The emergence of thermoplastics in automotive structural parts is constantly increasing as designers recognize the benefits thermoplastics bring, such as light-weighting, cost effectiveness, the ability to integrate parts, the flexibility to design intricate shapes, and the materials’ high specific energy absorption capacity. In order to predict the behavior of plastics by simulation using finite elemental analysis (FEA) tools such as LS-DYNA®1, an extensive understanding of properties and implementation using FEA is very important.

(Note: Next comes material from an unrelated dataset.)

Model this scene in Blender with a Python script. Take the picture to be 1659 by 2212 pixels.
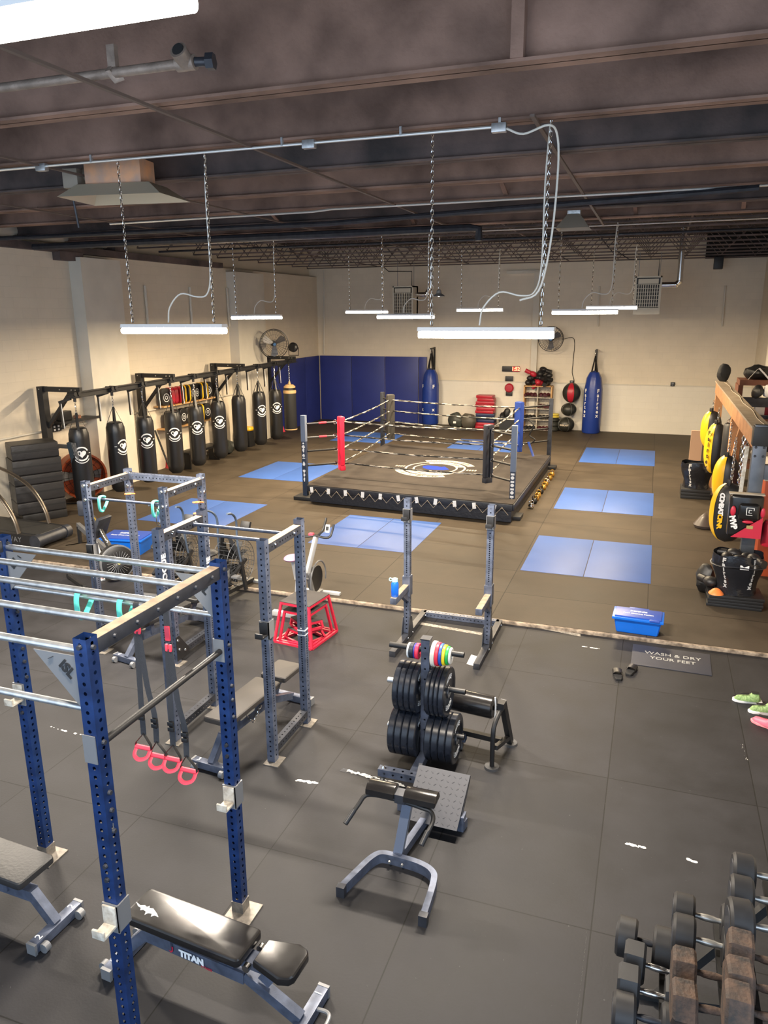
import bpy, bmesh, math, random
from math import sin, cos, pi, radians as R, sqrt, atan2
from mathutils import Vector as V, Matrix as MX, Euler, noise

random.seed(7)
D = bpy.data
for o in list(D.objects): D.objects.remove(o)
SC = bpy.context.scene
COL = SC.collection

# ------------------------------------------------------------------ camera, world, lights, exposure
FPX, YAW, PITCH, ROLL, CH = 1620.0, R(-19.65), R(14.85), R(0.35), 4.0
f_ = V((sin(YAW)*cos(PITCH), cos(YAW)*cos(PITCH), -sin(PITCH)))
r_ = V((cos(YAW), -sin(YAW), 0)); d_ = f_.cross(r_)
RT = cos(ROLL)*r_+sin(ROLL)*d_; DN = -sin(ROLL)*r_+cos(ROLL)*d_
cd = D.cameras.new('camera'); cam = D.objects.new('camera', cd); COL.objects.link(cam)
cd.sensor_fit = 'HORIZONTAL'; cd.sensor_width = 36; cd.lens = 36*FPX/1659; cd.clip_start = .05; cd.clip_end = 200
cam.matrix_world = MX(((RT.x, -DN.x, -f_.x, 0), (RT.y, -DN.y, -f_.y, 0), (RT.z, -DN.z, -f_.z, CH), (0, 0, 0, 1)))
SC.camera = cam
SC.view_settings.view_transform = 'Standard'; SC.view_settings.look = 'None'
SC.view_settings.exposure = 0.3; SC.view_settings.gamma = 1; SC.view_settings.use_curve_mapping = False
W = D.worlds.new('world'); SC.world = W; W.use_nodes = True
W.node_tree.nodes['Background'].inputs[0].default_value = (.66, .81, 1, 1)
W.node_tree.nodes['Background'].inputs[1].default_value = 2.3     # daylight from the open front of the hall

LAMPZ = 3.86
LAMPS = [(-1.45, 6.75, 3.84), (-4.7, 6.75, 3.87), (-8.0, 6.75, 3.87),
         (-1.34, 15.1, 4.02), (-4.9, 15.1, 3.95), (-8.34, 15.1, 3.95),
         (-1.13, 19.96, 4.12), (-4.44, 19.96, 4.09), (-7.6, 19.96, 4.06), (-1.98, 2.17, 4.93)]
LAMP_E = 360
LAMP_C = (1, .79, .52)
LAMP_C1 = (1, .88, .73)    # the front row is whiter

def area(loc, sx, sy, e, c, rot=(0, 0, 0)):
    l = D.lights.new('lamp_light', 'AREA'); l.shape = 'RECTANGLE'; l.size = sx; l.size_y = sy; l.energy = e; l.color = c
    o = D.objects.new('lamp_light', l); COL.objects.link(o); o.location = loc; o.rotation_euler = rot; return o

# points of the hall seen at a pixel of the survey photograph
def ray(x, y): return ((x-829.5)/FPX)*RT + ((y-1106)/FPX)*DN + f_
def onz(x, y, z=0.0):
    d = ray(x, y); t = (z-CH)/d.z; return V((d.x*t, d.y*t, z))
def ony(x, y, Y):
    d = ray(x, y); t = Y/d.y; return V((d.x*t, Y, CH+d.z*t))
def onx(x, y, X):
    d = ray(x, y); t = X/d.x; return V((X, d.y*t, CH+d.z*t))

# ------------------------------------------------------------------ materials
MATS = {}
def nd(nt, t, **k):
    n = nt.nodes.new(t)
    for a, b in k.items(): setattr(n, a, b)
    return n
def mat(name, col, rough=.5, metal=0, bump=0, bscale=40, var=0, vscale=6, coat=0, emit=0, alpha=1, spec=None, col2=None, detail=4, tr=0, rvar=0):
    if name in MATS: return MATS[name]
    m = D.materials.new(name); m.use_nodes = True; nt = m.node_tree; b = nt.nodes['Principled BSDF']
    b.inputs['Base Color'].default_value = (*col, 1); b.inputs['Roughness'].default_value = rough; b.inputs['Metallic'].default_value = metal
    if spec is not None: b.inputs['Specular IOR Level'].default_value = spec
    if coat: b.inputs['Coat Weight'].default_value = coat; b.inputs['Coat Roughness'].default_value = .15
    if emit: b.inputs['Emission Color'].default_value = (*col, 1); b.inputs['Emission Strength'].default_value = emit
    if alpha < 1: b.inputs['Alpha'].default_value = alpha
    if tr: b.inputs['Transmission Weight'].default_value = tr
    tc = None
    if var or bump or col2 or rvar: tc = nd(nt, 'ShaderNodeTexCoord')
    if var or col2 or rvar:
        n = nd(nt, 'ShaderNodeTexNoise'); n.inputs['Scale'].default_value = vscale; n.inputs['Detail'].default_value = detail
        nt.links.new(tc.outputs['Object'], n.inputs['Vector'])
        rp = nd(nt, 'ShaderNodeValToRGB'); rp.color_ramp.elements[0].position = .32; rp.color_ramp.elements[1].position = .68
        c2 = col2 or tuple(min(1, c*(1+var)) for c in col); c1 = col if col2 else tuple(c*(1-var) for c in col)
        rp.color_ramp.elements[0].color = (*c1, 1); rp.color_ramp.elements[1].color = (*c2, 1)
        nt.links.new(n.outputs['Fac'], rp.inputs['Fac']); nt.links.new(rp.outputs['Color'], b.inputs['Base Color'])
        if rvar:
            mr = nd(nt, 'ShaderNodeMapRange'); mr.inputs['To Min'].default_value = rough-rvar; mr.inputs['To Max'].default_value = rough+rvar
            nt.links.new(n.outputs['Fac'], mr.inputs['Value']); nt.links.new(mr.outputs['Result'], b.inputs['Roughness'])
    if bump:
        n2 = nd(nt, 'ShaderNodeTexNoise'); n2.inputs['Scale'].default_value = bscale; n2.inputs['Detail'].default_value = 6
        nt.links.new(tc.outputs['Object'], n2.inputs['Vector'])
        bp = nd(nt, 'ShaderNodeBump'); bp.inputs['Strength'].default_value = bump; bp.inputs['Distance'].default_value = .02
        nt.links.new(n2.outputs['Fac'], bp.inputs['Height']); nt.links.new(bp.outputs['Normal'], b.inputs['Normal'])
    MATS[name] = m; return m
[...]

In order to obtain reliable results from simulation, the FEA solver should support material models which predict the behavior of plastics accurately.
LS-DYNA® supports several material models which are used to predict behaviour of plastics, and one, the Semi-Analytical Model for Polymers (SAMP-1 with GISSMO failure), was developed exclusively for plastics. This model captures characteristics such as strain-rate dependency, visco-elastic and visco-plastic behavior, non-isochoric plastic deformation, and pressure dependency of failure strain and loss in material stiffness due to damage.
Standard tests (tension, compression and shear) were conducted to create the input data for the SAMP-1 model. The model is studied in a stepwise manner by initially simulating a single element for various states of stress, followed by simulating all of the standard tests and validating with the experimental results. A Dynatup test, which is a good representation of biaxial state of stress, is simulated and the results are used to further refine and validate the material card.
The validated SAMP-1 model is then used to analyze different automotive parts’ subjection to impact at different energy levels and temperatures. The simulation results correlate well with the test in the different conditions, which enhances the confidence in the material model.